> [SUPPLIED MATERIAL]:
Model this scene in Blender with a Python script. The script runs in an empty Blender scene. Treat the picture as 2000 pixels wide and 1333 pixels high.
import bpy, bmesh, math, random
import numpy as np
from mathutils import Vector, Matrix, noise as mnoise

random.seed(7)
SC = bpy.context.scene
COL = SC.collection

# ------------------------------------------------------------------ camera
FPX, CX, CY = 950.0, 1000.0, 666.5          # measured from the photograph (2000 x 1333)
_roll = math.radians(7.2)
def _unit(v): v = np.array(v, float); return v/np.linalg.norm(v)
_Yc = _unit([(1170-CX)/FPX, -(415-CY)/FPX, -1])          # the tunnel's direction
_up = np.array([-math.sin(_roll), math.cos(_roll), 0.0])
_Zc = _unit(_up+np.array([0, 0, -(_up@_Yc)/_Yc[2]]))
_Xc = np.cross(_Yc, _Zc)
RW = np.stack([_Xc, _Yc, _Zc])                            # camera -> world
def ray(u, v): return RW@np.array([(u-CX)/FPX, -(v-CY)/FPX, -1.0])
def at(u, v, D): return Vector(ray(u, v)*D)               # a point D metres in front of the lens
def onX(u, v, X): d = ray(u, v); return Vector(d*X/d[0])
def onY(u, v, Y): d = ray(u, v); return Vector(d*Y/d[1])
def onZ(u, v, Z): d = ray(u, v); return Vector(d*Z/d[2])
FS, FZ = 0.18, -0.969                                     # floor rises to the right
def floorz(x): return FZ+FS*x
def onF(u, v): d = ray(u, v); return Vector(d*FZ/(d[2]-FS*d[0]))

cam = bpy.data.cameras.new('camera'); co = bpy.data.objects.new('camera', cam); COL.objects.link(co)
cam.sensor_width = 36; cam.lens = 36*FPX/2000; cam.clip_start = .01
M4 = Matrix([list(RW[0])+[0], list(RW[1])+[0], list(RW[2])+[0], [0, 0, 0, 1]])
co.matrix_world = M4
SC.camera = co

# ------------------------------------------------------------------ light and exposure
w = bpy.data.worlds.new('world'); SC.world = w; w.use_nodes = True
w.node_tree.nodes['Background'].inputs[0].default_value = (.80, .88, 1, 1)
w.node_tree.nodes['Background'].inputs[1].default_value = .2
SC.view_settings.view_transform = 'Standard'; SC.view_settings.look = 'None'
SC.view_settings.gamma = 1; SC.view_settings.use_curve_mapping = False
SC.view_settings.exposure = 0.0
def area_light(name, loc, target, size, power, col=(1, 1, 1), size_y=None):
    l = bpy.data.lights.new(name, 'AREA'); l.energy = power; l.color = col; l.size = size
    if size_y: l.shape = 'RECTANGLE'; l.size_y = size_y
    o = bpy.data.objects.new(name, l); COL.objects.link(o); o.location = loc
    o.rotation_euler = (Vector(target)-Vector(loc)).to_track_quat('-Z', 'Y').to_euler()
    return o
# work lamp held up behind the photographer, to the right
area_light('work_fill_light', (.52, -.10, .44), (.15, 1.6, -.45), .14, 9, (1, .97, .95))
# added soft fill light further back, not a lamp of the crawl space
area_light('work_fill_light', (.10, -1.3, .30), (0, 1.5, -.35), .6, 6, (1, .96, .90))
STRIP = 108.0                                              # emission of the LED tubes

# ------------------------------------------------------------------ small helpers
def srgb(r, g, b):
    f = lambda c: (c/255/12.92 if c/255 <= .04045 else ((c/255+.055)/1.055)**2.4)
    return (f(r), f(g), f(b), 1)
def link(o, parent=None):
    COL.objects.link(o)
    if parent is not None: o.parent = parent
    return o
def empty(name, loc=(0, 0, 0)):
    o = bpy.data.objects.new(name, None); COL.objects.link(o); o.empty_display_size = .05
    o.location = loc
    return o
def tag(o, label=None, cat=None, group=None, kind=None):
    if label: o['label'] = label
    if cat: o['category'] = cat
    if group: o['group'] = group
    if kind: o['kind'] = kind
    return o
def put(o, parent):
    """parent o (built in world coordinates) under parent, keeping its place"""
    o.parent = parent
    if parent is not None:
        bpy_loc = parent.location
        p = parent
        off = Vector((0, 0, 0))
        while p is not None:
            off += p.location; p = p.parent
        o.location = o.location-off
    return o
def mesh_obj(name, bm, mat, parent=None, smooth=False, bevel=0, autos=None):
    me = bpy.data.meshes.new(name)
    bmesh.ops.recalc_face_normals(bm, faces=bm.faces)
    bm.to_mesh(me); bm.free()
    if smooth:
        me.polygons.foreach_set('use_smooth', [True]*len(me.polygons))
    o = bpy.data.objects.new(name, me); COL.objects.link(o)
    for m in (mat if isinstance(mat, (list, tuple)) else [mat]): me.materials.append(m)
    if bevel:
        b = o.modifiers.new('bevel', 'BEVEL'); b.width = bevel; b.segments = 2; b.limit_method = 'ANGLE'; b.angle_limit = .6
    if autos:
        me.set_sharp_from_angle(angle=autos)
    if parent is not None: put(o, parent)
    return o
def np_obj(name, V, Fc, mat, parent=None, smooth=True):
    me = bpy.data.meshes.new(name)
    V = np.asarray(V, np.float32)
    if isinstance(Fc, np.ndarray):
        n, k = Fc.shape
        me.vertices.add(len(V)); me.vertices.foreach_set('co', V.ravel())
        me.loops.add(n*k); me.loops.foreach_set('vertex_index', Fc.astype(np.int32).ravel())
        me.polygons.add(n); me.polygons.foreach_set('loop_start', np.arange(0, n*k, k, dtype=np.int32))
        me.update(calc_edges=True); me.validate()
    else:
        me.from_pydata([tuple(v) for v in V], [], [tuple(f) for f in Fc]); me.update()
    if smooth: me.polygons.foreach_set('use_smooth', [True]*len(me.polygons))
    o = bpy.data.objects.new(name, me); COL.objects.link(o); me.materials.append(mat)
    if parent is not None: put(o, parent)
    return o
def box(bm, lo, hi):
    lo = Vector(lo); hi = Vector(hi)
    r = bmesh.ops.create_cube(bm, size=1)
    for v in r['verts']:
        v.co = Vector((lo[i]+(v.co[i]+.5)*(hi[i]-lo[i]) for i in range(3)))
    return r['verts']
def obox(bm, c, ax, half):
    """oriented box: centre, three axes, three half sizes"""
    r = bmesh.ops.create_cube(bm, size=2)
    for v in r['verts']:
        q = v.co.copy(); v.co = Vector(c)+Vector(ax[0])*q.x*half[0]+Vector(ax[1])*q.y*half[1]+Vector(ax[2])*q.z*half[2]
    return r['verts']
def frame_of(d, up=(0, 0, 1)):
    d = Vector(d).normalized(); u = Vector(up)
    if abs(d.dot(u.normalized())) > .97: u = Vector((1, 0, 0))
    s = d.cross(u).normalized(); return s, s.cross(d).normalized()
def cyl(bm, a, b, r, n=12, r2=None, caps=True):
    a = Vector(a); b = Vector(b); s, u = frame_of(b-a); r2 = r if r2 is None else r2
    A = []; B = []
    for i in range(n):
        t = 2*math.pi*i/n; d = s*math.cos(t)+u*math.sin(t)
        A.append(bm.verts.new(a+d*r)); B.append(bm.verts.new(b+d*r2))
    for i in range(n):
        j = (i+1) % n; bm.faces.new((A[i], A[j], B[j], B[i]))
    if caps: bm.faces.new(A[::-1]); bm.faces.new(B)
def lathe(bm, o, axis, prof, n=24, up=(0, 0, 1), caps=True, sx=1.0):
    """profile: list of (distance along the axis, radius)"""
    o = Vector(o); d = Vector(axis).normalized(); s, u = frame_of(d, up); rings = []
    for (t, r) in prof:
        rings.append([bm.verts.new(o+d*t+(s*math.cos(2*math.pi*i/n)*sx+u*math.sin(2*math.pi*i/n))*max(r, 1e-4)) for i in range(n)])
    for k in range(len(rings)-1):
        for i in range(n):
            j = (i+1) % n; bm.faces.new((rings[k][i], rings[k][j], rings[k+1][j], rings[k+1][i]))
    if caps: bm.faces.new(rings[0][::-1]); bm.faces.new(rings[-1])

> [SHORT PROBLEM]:
Return exactly, please, the lines of the material from the first one down to and including the line where "COL = SC.collection" appears.

> [WRITTEN SOLUTION]:
Model this scene in Blender with a Python script. The script runs in an empty Blender scene. Treat the picture as 2000 pixels wide and 1333 pixels high.
import bpy, bmesh, math, random
import numpy as np
from mathutils import Vector, Matrix, noise as mnoise

random.seed(7)
SC = bpy.context.scene
COL = SC.collection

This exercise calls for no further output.